Alberto Nagel, 59 anni, amministratore delegato di Mediobanca
"I nostri soci scelgono per convenienza economica e non politica". Alberto Nagel risponde per l’ennesima volta picche all’Ops lanciata da Montepaschi (il cui azionista di maggioranza è il ministero dell’Economia) su Mediobanca, nonostante gli acquisti dei fondi continuino a far volare il titolo Mps a Piazza Affari. Gli investitori dunque, dopo un avvio timido, stanno sempre più metabolizzando il valore industriale di un matrimonio tra Siena e Piazzetta Cuccia. Tant’è che, solo nell’ultimo mese, Mps è salita del 22%, circostanza che le ha permesso di ridurre all’1,8% lo sconto dell’Ops rispetto ai corsi di Borsa di Mediobanca.

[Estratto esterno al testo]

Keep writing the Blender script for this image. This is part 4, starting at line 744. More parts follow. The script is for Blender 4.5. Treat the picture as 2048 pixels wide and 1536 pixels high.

Un rally che si trascina da diverse settimane, in concomitanza con il roadshow su varie piazze finanziarie europee e internazionali dell’ad Luigi Lovaglio.
Ma questo non è servito a far cambiare idea a Nagel, che ieri a Londra – a margine della Morgan Stanley European Financials Conference 2025 – ha ribadito che l’operazione avrebbe "un impatto negativo su utile e dividendo per azione di Mps", e di non vedere sinergie, "ma al contrario delle dis-sinergie", aggiungendo che "in questi due mesi abbiamo raccolto molti elementi di discussione, li abbiamo elaborati con i manager e soprattutto con i clienti della banca, che sono contenti di continuare a lavorare con noi".
Secondo l’ad di Mediobanca, la fusione non solo non creerebbe sinergie di funding, ma comporterebbe anche un elevato rischio di erosione dei ricavi nel private banking e nell’investment banking. Inoltre, Nagel ha evidenziato che gli obiettivi di riduzione dei costi proposti "sembrano troppo ambiziosi", data la mancanza di sovrapposizioni tra le reti e i sistemi It delle due banche, ricordando che il piano attuale di Mediobanca garantisce una crescita sostenibile, con un aumento del 4-5 per cento annuo dei ricavi e una distribuzione agli azionisti superiore ai 4 miliardi di euro.
A proposito di azionisti, il top manager ha sottolineato che quelli di Piazzetta Cuccia sono "per la maggior parte investitori istituzionali e qualche investitore privato: prenderanno le loro decisioni" sull’Ops lanciata da Siena "in base alla convenienza, non in base alla politica. Il fattore cruciale sarà quello di scegliere in quale azione investire, quali rischi prendere".
Infine, Nagel ha rilanciato sul futuro di Generali, di cui Mediobanca è primo azionista con il 13,1%: "Possiamo utilizzare l’eccesso di capitale o la quota di Generali per operazioni di Mergers & Acquisitions". In altre parole, se la scalata di Siena dovesse fallire, Mediobanca potrebbe ridurre la quota in Generali – che vale circa 7 miliardi – per crescere anche attraverso acquisizioni.